* _Task directions_
Produce an exact copy of all the data below, dropping every image.

* _Dataset excerpt_
--------------------

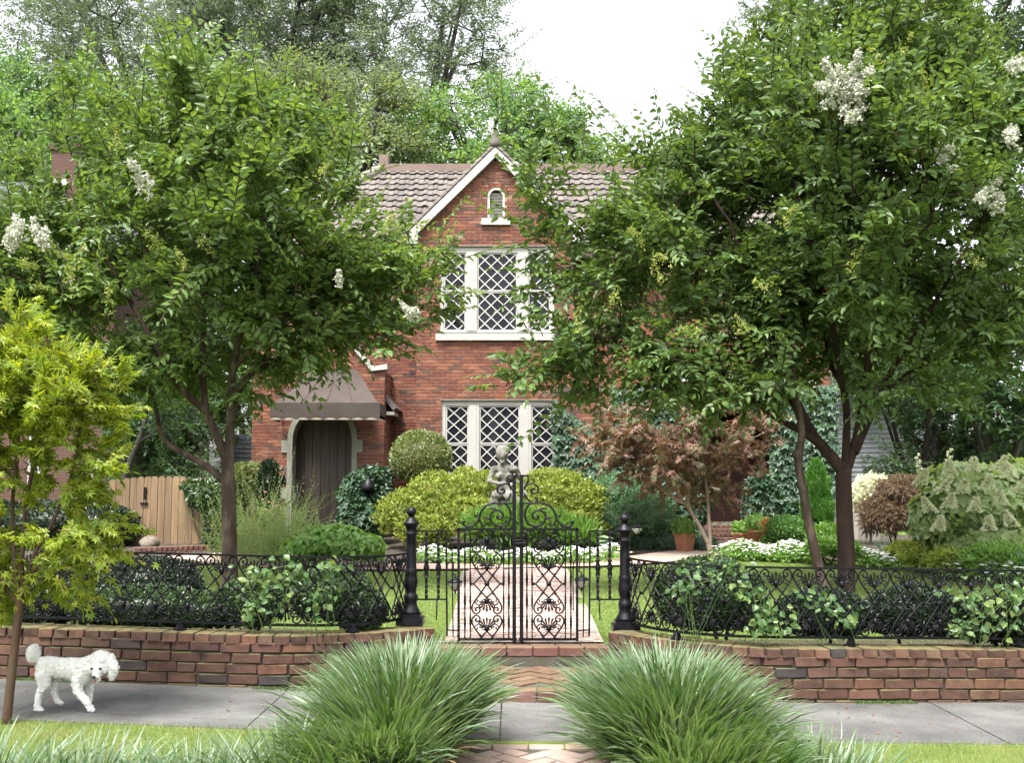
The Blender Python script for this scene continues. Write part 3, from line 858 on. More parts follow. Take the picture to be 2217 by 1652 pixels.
def garden_wall(line, side, label):
    root = empty('garden_wall', (line[0].x, line[0].y, street_z(line[0].x)), label, 'wall', 'low brick walls along the pavement')
    f, Ltot = resample(line, .1)
    core = MB()
    n = 60
    for lo, hi, off, dep in ((-.15, WALL_H - .075, .020, .24), (WALL_H - .08, WALL_H - .010, .018, .26)):
        vs, fs = [], []
        for i in range(n + 1):
            p, t = f(Ltot * i / n)
            inw = Vector((-t.y, t.x, 0)); inw = inw if inw.y > 0 else -inw
            if abs(inw.y) < .2: inw = Vector((-side, .0, 0)) * -1 if False else inw
            zb = street_z(p.x)
            a, b2 = p + inw * off, p + inw * dep
            vs += [(a.x, a.y, zb + lo), (b2.x, b2.y, zb + lo), (b2.x, b2.y, zb + hi), (a.x, a.y, zb + hi)]
        for i in range(n):
            for k2 in range(4):
                fs.append((i*4+k2, i*4+(k2+1)%4, (i+1)*4+(k2+1)%4, (i+1)*4+k2))
        fs += [(3,2,1,0), (n*4, n*4+1, n*4+2, n*4+3)]
        core.add(vs, fs)
    core.build('mortar_core', M['mortar'], root)
    course = .0755
    for c in range(6):
        header = (c == 5)
        w = .108 if header else .212
        gap = .009 if header else .012
        zc = -.055 + c * course + .034
        if header: zc = WALL_H - .034
        s = (.0 if c % 2 else w * .5) + random.uniform(0, .05)
        if s > .02 and not header:
            cuts = [(0.0, s - gap)]
        else: cuts = []; s = 0.0 if header else s
        while s < Ltot - .03:
            ww = w * (1 if header else random.choice((1, 1, 1, 1, 1.0, .62, 1.0)))
            cuts.append((s, min(s + ww, Ltot))); s += ww + gap
        for a, b2 in cuts:
            if b2 - a < .03: continue
            p, t = f((a + b2) / 2)
            if p.x < -4.6 or p.x > 4.9: continue
            inw = Vector((-t.y, t.x, 0)); inw = inw if inw.y > 0 else -inw
            tt = Vector((t.x, t.y, -.02 * t.x)).normalized()
            dep = .27 if header else .11
            cc = p + inw * (dep / 2 + random.gauss(0, .0035) - (.004 if header else 0))
            cc.z = street_z(p.x) + zc + random.gauss(0, .0022)
            up = Vector((0, 0, 1)); ta = Matrix.Rotation(random.gauss(0, .012), 3, 'Z') @ tt
            inn = up.cross(ta) ; inn = inn if inn.y > 0 else -inn
            tx = ta if ta.cross(inn).z > 0 else -ta
            piece('brick', BR, basis(cc, tx, inn, up + tx * random.gauss(0, .015), (b2 - a, dep, .066 * random.uniform(.96, 1.03))), root)
    return root
wall_l = garden_wall(LEFT_LINE, -1, 'low mossy red brick wall behind the white poodle')
wall_r = garden_wall(RIGHT_LINE, 1, 'low red brick wall with some dark purple bricks, beyond the right grass clump')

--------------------

* _Response to the exercise_
The Blender Python script for this scene continues. Write part 3, from line 858 on. More parts follow. Take the picture to be 2217 by 1652 pixels.
def garden_wall(line, side, label):
    root = empty('garden_wall', (line[0].x, line[0].y, street_z(line[0].x)), label, 'wall', 'low brick walls along the pavement')
    f, Ltot = resample(line, .1)
    core = MB()
    n = 60
    for lo, hi, off, dep in ((-.15, WALL_H - .075, .020, .24), (WALL_H - .08, WALL_H - .010, .018, .26)):
        vs, fs = [], []
        for i in range(n + 1):
            p, t = f(Ltot * i / n)
            inw = Vector((-t.y, t.x, 0)); inw = inw if inw.y > 0 else -inw
            if abs(inw.y) < .2: inw = Vector((-side, .0, 0)) * -1 if False else inw
            zb = street_z(p.x)
            a, b2 = p + inw * off, p + inw * dep
            vs += [(a.x, a.y, zb + lo), (b2.x, b2.y, zb + lo), (b2.x, b2.y, zb + hi), (a.x, a.y, zb + hi)]
        for i in range(n):
            for k2 in range(4):
                fs.append((i*4+k2, i*4+(k2+1)%4, (i+1)*4+(k2+1)%4, (i+1)*4+k2))
        fs += [(3,2,1,0), (n*4, n*4+1, n*4+2, n*4+3)]
        core.add(vs, fs)
    core.build('mortar_core', M['mortar'], root)
    course = .0755
    for c in range(6):
        header = (c == 5)
        w = .108 if header else .212
        gap = .009 if header else .012
        zc = -.055 + c * course + .034
        if header: zc = WALL_H - .034
        s = (.0 if c % 2 else w * .5) + random.uniform(0, .05)
        if s > .02 and not header:
            cuts = [(0.0, s - gap)]
        else: cuts = []; s = 0.0 if header else s
        while s < Ltot - .03:
            ww = w * (1 if header else random.choice((1, 1, 1, 1, 1.0, .62, 1.0)))
            cuts.append((s, min(s + ww, Ltot))); s += ww + gap
        for a, b2 in cuts:
            if b2 - a < .03: continue
            p, t = f((a + b2) / 2)
            if p.x < -4.6 or p.x > 4.9: continue
            inw = Vector((-t.y, t.x, 0)); inw = inw if inw.y > 0 else -inw
            tt = Vector((t.x, t.y, -.02 * t.x)).normalized()
            dep = .27 if header else .11
            cc = p + inw * (dep / 2 + random.gauss(0, .0035) - (.004 if header else 0))
            cc.z = street_z(p.x) + zc + random.gauss(0, .0022)
            up = Vector((0, 0, 1)); ta = Matrix.Rotation(random.gauss(0, .012), 3, 'Z') @ tt
            inn = up.cross(ta) ; inn = inn if inn.y > 0 else -inn
            tx = ta if ta.cross(inn).z > 0 else -ta
            piece('brick', BR, basis(cc, tx, inn, up + tx * random.gauss(0, .015), (b2 - a, dep, .066 * random.uniform(.96, 1.03))), root)
    return root
wall_l = garden_wall(LEFT_LINE, -1, 'low mossy red brick wall behind the white poodle')
wall_r = garden_wall(RIGHT_LINE, 1, 'low red brick wall with some dark purple bricks, beyond the right grass clump')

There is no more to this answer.